La Parabola dell’Amministratore disonesto non è dunque un incitamento ad usare i propri beni materiali come merce di scambio per conseguire beni soprannaturali, spirituali, od un premio. E’ l’indicazione invece di non agire come gli Esseni (i figli della Luce) che credono nella Parola ma si chiudono nel settarismo. E’ l’indicazione di utilizzare i beni terreni, il contatto con gli altri e l’"apertura" indiscriminata verso di loro, a che anche questi altri ascoltino la Parola e credano in essa. Insomma non si tratta di acquisire vantaggi sia pur spirituali in proprio ma di dare agli altri la ricchezza vera, quella della loro spiritualità.

Con tale interpretazione, diversissima da quella tradizionale, cadono tutte le contraddizioni logiche altrimenti inspiegabili nel contesto della Parabola:

- i "figli della Luce" non sono i seguaci di Cristo, ma sono gli Esseni ed essi sono realmente meno accorti, nel loro settarismo, di quanto non sia la loro controparte, i figli di questo mondo, che non sono settari;

- la "ricchezza iniqua" è quella concessa da Dio (l’uomo ricco) a questa controparte, sotto forma di beni terreni, ed è chiamata iniqua da S. Luca non perché è iniqua in sé ma perché questa è la denominazione con cui gli Esseni l’indicavano;

- l’Amministratore è disonesto nel senso di essere in senso lato, ogni uomo che debba rendere conto a Dio delle proprie azioni:

Non è fuor di luogo osservare però (considerazione questa di C. A. Evans) che sotto al profilo storico Gesù, nella Parabola, forse intendeva alludere semplicemente, con la figura dell’Amministratore disonesto, ai (od a qualcuno dei) Sacerdoti del Tempio di Gerusalemme suoi contemporanei, da Lui non approvati (anzi apertamente criticati) per via della cattiva (pessima, fraudolente, scorretta) cura e gestione delle cose di Dio nel Tempio (Amministrazione disonesta delle cose di Dio; cfr al riguardo la diatriba che concerne i mercanti che Gesù caccia via dal Tempio). Cionostante questi Sacerdoti (o quel singolo di essi) sono indicati nella Parabola più avveduti degli Esseni (i figli della luce) poiché questi ultimi, con il loro settarismo, precludevano di fatto agli altri l’ascolto della Parola "vera" (la vera ricchezza), e non allieviavano quindi il debito di costoro nei confronti di Dio.

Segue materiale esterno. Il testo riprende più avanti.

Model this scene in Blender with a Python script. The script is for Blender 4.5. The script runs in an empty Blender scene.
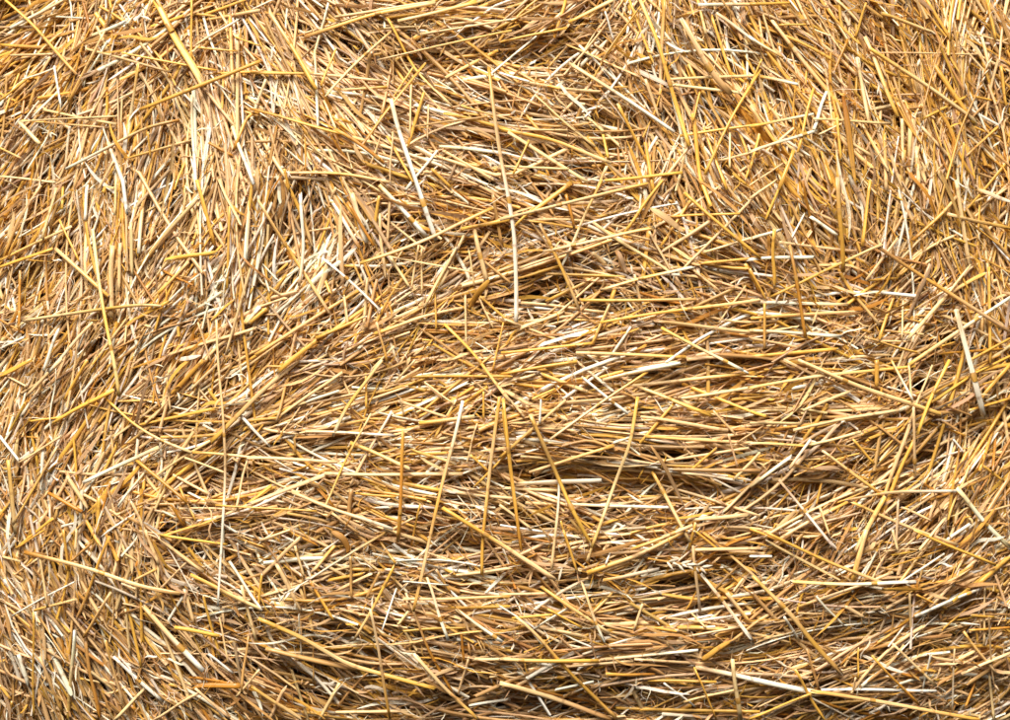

- L’Amministratore disonesto invece, usa la ricchezza iniqua altrui a vantaggio di questi altri e consegue con ciò la lode del Padrone perché questi altri vengano posti nella condizione di accettare l’Amministratore nella loro interiorità (le loro case) mettendo in comune la ricchezza vera (quella spirituale) avendolo trovato affidabile, nei loro confronti, nel maneggio della ricchezza terrena (i beni, i contatti, il commercio, ecc. che invece gli Esseni si proibivano nei riguardi altrui).

- l’asserzione dell’affidamento della vera ricchezza lega quindi perfettamente con l’azione dell’Amministratore descritta dalla Parabola, a favore dei terzi.

- ed anche i versetti successivi, 16 - 17 - 18, cessano di essere slegati, ma sono la demarcazione di ciò che Cristo approvava e del limite fin dove approvava (e non oltre) gli Esseni.

Con queste osservazioni la Parabola diviene non solo completa ma addirittura trasparente. L’intero quadro diviene grandioso, sensato, coerente, e di straordinaria profondità e bellezza.

Ing. Calogero Benedetti

------------------------------

p.s. In questo scritto ho parafrasato per i lettori della Rivista lo studio di D. Flusser, pubblicato dall’Editore Piemme nella raccolta, mai sufficientemente raccomandata, intitolata "Gesù ed i manoscritti di Qumran" che raccoglie gli studi dei primi undici (quanto a primato a livello mondiale) studiosi di tali manoscritti, da cui emerge una figura stupenda e straordinaria, e ad altissimo livello "scientifico", di Gesù storico, vero Dio e vero Uomo.